One more contestant goes home.
The yellow bar across the bottom of the TV screen was not delivering a prophecy, with the “One more contestant goes home tonight”. Some things are predestined, and last night’s edition of American Idol simply confirmed what “had to happen”. When Simon told Jason “I’d pack your bags”, after the Reggae-Lite performer first underwhelmed us with a Marley number, followed by a Dylan tune where the lyrics seemed to be optional, there was no argument from the rest of the room.
I think that the second evening, the waiting for the votes, is far too long when we’re down to single digits. An hour of killing time for the advertisers. Let’s face it, as I write this we’re still ten minutes away from confirmation, but there’s little tension left in how this whole season will play out. In three weeks time the next AI will be designated. Either David or David.

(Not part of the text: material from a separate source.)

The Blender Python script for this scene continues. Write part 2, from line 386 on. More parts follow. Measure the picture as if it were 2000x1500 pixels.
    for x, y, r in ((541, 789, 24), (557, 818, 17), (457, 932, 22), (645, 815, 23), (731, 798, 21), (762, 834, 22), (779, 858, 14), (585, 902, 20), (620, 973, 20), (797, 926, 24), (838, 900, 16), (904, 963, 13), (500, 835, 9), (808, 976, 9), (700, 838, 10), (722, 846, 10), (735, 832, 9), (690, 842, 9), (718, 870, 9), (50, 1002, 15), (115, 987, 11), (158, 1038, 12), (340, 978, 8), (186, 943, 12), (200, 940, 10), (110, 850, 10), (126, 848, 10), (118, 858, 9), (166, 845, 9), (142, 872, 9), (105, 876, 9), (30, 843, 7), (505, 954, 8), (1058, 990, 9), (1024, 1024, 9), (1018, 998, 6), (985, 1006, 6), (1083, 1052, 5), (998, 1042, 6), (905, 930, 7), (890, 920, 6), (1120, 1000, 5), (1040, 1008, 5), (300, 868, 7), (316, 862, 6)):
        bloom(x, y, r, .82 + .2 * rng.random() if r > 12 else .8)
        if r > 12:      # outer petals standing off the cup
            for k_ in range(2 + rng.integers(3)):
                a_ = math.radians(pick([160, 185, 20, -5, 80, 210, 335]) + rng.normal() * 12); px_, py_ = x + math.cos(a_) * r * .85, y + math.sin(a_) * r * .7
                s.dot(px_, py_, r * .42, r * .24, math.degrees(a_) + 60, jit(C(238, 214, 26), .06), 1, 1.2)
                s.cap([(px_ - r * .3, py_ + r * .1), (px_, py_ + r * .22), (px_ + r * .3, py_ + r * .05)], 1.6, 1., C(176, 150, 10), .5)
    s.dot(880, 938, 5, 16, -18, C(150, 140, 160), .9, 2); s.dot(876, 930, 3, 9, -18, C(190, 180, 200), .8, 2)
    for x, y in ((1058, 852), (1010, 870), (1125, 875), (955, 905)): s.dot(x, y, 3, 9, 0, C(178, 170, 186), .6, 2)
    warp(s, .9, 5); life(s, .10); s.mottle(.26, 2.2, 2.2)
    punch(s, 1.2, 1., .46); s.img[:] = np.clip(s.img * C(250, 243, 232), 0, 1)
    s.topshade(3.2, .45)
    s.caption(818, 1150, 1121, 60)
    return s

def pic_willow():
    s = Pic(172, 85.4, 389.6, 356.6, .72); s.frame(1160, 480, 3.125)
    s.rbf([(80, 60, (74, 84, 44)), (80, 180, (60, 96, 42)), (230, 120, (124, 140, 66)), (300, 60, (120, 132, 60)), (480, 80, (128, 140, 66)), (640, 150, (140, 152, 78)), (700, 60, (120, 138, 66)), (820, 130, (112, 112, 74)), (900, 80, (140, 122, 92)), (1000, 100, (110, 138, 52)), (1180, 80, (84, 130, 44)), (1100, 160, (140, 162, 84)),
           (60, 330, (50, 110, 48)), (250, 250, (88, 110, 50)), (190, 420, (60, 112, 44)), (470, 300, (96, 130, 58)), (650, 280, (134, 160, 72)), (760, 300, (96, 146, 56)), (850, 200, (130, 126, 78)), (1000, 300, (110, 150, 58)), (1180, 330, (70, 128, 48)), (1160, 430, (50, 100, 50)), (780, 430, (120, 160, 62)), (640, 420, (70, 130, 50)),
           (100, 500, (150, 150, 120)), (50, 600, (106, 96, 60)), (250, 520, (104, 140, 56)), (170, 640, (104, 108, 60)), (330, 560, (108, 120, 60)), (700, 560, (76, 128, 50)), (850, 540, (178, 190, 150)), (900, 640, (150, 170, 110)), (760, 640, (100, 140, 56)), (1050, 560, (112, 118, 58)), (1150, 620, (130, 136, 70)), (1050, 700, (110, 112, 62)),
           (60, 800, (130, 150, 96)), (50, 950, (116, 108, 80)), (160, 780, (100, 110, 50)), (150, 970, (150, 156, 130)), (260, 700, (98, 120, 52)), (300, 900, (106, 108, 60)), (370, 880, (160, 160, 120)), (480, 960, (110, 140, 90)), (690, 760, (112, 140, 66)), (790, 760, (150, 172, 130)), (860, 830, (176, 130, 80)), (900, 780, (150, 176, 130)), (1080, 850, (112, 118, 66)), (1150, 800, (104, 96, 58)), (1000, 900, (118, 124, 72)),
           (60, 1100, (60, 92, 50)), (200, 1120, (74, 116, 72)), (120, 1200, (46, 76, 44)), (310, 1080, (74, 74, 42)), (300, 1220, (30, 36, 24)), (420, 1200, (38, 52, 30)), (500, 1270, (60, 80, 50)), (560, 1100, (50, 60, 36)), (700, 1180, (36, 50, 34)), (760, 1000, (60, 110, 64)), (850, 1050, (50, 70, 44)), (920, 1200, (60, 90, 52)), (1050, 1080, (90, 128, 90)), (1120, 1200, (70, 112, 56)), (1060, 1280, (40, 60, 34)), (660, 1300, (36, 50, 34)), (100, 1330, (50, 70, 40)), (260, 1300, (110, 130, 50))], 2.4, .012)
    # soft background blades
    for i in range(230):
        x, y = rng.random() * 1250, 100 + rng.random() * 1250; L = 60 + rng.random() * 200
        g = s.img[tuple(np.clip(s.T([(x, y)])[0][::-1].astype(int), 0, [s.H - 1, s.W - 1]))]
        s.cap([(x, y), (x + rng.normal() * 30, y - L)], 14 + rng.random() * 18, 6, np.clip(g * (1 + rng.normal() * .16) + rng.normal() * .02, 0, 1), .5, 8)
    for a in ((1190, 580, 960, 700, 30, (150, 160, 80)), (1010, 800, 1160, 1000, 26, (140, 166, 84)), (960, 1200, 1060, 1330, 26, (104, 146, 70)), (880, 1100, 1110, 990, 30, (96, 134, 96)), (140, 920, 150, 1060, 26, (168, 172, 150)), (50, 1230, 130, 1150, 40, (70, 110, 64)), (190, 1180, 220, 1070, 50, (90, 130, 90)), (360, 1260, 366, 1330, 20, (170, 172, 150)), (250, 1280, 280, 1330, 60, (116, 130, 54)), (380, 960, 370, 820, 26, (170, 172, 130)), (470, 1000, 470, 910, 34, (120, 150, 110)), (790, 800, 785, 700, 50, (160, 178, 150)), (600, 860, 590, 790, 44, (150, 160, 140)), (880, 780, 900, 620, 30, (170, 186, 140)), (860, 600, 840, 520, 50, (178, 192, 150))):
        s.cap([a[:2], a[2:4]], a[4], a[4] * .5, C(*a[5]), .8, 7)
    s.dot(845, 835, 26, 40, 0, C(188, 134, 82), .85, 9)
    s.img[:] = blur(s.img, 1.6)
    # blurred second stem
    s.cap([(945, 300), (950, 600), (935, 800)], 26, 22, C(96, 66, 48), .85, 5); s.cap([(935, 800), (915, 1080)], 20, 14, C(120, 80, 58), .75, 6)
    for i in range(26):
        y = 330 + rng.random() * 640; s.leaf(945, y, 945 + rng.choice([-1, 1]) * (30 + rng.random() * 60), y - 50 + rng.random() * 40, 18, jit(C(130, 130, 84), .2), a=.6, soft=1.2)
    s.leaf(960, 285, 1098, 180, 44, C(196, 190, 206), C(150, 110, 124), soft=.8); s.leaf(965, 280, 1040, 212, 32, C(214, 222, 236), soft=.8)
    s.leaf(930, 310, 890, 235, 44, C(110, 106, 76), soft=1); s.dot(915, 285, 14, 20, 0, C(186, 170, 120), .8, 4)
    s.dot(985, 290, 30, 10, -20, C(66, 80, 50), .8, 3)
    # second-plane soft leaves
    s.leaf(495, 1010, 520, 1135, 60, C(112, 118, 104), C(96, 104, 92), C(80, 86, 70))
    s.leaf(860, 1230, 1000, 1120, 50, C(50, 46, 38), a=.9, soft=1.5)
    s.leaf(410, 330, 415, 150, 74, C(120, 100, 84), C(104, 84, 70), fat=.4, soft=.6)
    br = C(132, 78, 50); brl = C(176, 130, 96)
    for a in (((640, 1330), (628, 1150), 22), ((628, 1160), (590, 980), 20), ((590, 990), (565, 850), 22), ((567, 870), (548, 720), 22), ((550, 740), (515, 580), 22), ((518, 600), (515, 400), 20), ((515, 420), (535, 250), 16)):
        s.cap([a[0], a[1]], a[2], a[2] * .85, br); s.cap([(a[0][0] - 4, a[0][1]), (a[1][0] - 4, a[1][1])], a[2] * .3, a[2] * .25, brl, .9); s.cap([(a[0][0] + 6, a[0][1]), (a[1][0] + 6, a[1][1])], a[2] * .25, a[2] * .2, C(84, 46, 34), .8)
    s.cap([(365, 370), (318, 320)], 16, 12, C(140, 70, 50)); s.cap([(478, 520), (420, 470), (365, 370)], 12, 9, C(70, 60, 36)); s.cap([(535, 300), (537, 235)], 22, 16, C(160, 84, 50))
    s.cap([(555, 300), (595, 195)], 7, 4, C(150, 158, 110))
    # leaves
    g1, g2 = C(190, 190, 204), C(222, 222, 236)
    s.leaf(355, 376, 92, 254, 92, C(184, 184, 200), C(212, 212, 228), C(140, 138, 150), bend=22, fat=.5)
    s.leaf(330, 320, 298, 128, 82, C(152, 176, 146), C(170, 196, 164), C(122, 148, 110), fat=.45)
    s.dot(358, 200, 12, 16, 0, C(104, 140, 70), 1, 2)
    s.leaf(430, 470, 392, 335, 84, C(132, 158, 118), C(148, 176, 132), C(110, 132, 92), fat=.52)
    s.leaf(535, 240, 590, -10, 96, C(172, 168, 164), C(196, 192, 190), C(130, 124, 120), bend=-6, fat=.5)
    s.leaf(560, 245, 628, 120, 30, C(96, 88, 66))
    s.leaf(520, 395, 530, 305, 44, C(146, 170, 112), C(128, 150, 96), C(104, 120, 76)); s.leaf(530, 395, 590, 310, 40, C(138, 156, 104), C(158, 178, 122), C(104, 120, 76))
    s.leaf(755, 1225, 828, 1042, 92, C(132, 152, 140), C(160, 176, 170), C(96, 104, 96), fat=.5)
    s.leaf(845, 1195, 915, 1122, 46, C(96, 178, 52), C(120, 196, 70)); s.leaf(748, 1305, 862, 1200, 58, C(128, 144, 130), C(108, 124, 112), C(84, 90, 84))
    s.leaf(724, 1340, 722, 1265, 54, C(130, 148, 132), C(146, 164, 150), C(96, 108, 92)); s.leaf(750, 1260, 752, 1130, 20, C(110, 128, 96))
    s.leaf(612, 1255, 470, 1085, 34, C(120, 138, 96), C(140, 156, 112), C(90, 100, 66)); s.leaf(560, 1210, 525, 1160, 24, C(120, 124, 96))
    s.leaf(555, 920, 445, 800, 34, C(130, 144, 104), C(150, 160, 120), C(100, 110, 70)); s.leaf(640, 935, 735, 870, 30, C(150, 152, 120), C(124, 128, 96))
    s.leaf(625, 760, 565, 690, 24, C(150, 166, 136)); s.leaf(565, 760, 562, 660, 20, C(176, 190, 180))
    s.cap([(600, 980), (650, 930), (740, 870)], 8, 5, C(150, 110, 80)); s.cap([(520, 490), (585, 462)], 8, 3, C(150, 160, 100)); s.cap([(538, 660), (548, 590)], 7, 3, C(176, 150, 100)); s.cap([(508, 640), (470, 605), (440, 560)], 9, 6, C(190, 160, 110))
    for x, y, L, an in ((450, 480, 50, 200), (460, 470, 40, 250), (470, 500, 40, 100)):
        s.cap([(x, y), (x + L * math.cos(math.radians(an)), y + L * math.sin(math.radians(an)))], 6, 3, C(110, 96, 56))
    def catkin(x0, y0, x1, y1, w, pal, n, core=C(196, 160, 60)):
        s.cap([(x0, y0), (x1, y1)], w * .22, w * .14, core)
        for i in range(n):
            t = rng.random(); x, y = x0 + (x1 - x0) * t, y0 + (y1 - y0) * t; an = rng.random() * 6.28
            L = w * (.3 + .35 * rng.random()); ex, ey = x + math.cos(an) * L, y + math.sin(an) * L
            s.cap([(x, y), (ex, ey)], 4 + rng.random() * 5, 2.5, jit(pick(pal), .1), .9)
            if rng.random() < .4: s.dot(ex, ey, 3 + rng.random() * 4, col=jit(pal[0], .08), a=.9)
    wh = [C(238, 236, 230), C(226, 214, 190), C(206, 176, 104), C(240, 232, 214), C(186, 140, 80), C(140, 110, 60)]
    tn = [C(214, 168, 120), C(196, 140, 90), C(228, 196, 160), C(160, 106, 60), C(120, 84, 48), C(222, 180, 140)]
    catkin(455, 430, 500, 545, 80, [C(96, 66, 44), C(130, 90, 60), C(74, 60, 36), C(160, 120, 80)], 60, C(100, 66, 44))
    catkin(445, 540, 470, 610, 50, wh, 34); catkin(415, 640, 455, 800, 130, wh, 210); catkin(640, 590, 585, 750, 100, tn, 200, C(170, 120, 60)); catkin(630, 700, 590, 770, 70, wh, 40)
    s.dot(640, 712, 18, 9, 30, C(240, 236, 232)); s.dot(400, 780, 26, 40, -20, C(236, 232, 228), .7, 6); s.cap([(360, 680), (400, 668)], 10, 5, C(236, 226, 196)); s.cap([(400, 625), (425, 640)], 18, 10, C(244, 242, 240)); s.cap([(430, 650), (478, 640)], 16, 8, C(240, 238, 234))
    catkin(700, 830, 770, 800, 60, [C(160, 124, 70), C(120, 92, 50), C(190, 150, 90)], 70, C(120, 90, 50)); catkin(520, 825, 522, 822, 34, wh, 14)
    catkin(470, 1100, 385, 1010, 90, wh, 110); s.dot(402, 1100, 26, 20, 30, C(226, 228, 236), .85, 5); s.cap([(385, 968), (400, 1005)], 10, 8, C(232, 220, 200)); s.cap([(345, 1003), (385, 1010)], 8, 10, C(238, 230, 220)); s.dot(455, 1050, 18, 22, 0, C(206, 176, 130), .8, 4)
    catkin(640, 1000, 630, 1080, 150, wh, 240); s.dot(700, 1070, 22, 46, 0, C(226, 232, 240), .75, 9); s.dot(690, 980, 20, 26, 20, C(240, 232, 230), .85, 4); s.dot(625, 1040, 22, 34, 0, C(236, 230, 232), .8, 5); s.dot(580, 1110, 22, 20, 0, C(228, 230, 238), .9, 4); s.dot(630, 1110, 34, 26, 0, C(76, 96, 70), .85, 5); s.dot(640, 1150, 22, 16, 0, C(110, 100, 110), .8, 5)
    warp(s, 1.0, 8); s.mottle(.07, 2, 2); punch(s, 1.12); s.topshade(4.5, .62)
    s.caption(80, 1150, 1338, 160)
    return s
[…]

The show is huge; on top of the ratings, with seven seasons of musical baggage. There’ll be new recording contracts for all and sundry, and the iTunes and Ford and Coke franchises will have quenched their thirst at the advertising dollar fountain. I don’t get to vote (could I? would I? should I). I have no connection to the Canadian version. It’s all right here, right now, with a great beat that you can dance to. Music for the masses. Audition comedy. Tension and shock when the talent gets prematurely booted. This is high life drama. And the results never fail us: David, Syeshsa and David, you are safe for another week. For the cynical, check out VoteForTheWorst. And Jason, old buddy: Don’t let the door hit you on the way out, OK?